Self-Supervised Feature Learning for Semantic Segmentation of Overhead Imagery

British Machine Vision Convention (BMVC)

Abstract

Overhead imageries play a crucial role in many applications such as urban planning, crop yield forecasting, mapping, and policy making. Semantic segmentation could enable automatic, efficient, and large-scale understanding of overhead imageries for these applications. However, semantic segmentation of overhead imageries is a challenging task, primarily due to the large domain gap from existing research in ground imageries, unavailability of large-scale dataset with pixel-level annotations, and inherent complexity in the task. Readily available vast amount of unlabeled overhead imageries share more common structures and patterns compared to the ground imageries, therefore, its large-scale analysis could benefit from unsupervised feature learning techniques.

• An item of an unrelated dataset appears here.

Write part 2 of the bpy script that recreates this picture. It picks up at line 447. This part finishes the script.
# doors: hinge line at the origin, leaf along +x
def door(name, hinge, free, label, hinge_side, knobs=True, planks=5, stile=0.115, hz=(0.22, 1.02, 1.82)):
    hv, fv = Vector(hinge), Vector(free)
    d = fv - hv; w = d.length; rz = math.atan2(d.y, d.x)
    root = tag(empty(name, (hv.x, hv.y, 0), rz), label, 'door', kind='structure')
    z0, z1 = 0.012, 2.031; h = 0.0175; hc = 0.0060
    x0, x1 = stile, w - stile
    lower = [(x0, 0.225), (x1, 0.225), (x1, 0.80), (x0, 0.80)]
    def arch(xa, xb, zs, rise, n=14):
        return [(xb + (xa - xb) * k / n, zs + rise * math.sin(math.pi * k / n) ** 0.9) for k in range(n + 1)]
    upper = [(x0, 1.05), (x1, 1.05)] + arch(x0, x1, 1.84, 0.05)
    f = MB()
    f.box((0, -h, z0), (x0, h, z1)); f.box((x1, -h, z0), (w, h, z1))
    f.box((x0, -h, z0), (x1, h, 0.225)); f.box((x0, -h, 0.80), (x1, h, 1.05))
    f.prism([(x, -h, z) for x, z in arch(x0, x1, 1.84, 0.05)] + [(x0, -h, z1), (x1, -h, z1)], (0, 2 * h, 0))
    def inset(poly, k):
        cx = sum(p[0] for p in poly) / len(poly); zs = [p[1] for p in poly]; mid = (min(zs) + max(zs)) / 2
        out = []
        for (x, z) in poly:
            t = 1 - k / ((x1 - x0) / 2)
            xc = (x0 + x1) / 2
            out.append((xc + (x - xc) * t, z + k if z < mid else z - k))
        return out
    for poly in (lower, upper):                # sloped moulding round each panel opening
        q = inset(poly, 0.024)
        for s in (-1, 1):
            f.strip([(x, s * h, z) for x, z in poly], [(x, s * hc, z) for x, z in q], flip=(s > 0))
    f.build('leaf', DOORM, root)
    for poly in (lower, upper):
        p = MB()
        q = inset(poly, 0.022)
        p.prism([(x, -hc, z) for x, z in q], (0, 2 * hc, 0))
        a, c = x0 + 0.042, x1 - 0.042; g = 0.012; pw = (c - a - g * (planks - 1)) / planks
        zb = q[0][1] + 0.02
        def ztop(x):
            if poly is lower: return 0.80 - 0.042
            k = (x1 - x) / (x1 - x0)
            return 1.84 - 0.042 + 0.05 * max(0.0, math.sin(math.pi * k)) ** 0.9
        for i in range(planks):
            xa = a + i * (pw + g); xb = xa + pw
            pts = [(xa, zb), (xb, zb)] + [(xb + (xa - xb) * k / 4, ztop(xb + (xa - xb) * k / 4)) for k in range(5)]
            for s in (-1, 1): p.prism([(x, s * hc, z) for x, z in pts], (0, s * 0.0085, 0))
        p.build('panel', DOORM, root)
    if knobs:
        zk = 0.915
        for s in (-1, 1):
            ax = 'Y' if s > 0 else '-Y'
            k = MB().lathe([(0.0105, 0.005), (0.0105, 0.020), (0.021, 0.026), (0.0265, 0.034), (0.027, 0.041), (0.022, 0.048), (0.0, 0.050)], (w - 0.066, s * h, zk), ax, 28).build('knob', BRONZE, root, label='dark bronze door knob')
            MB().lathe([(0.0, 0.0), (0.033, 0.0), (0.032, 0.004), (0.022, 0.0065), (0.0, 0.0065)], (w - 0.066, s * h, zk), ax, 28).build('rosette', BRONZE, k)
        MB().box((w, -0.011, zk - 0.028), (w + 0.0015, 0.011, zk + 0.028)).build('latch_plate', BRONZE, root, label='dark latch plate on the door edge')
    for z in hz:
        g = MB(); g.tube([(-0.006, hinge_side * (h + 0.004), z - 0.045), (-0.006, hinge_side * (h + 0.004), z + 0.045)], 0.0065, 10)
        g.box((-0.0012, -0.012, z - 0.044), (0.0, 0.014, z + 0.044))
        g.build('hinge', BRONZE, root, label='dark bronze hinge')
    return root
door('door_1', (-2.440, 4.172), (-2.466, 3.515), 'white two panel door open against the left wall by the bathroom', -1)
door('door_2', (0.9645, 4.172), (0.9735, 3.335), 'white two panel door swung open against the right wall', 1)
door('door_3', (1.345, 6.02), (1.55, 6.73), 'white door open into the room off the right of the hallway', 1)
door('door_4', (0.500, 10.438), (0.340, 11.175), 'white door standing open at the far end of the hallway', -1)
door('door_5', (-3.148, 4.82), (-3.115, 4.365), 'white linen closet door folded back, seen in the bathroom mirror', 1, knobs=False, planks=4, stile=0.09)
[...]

In this work, we study various self-supervised feature learning techniques for semantic segmentation of overhead imageries. We choose image semantic inpainting as a self-supervised task [36] for our experiments due to its proximity to the semantic segmentation task. We (i) show that existing approaches are inefficient for semantic segmentation, (ii) propose architectural changes towards self-supervised learning for semantic segmentation, (iii) propose an adversarial training scheme for self-supervised learning by increasing the pretext task’s difficulty gradually and show that it leads to learning better features, and (iv) propose a unified approach for overhead scene parsing, road network extraction, and land cover estimation. Our approach improves over training from scratch by more than 10% and ImageNet pre-trained network by more than 5% mIOU.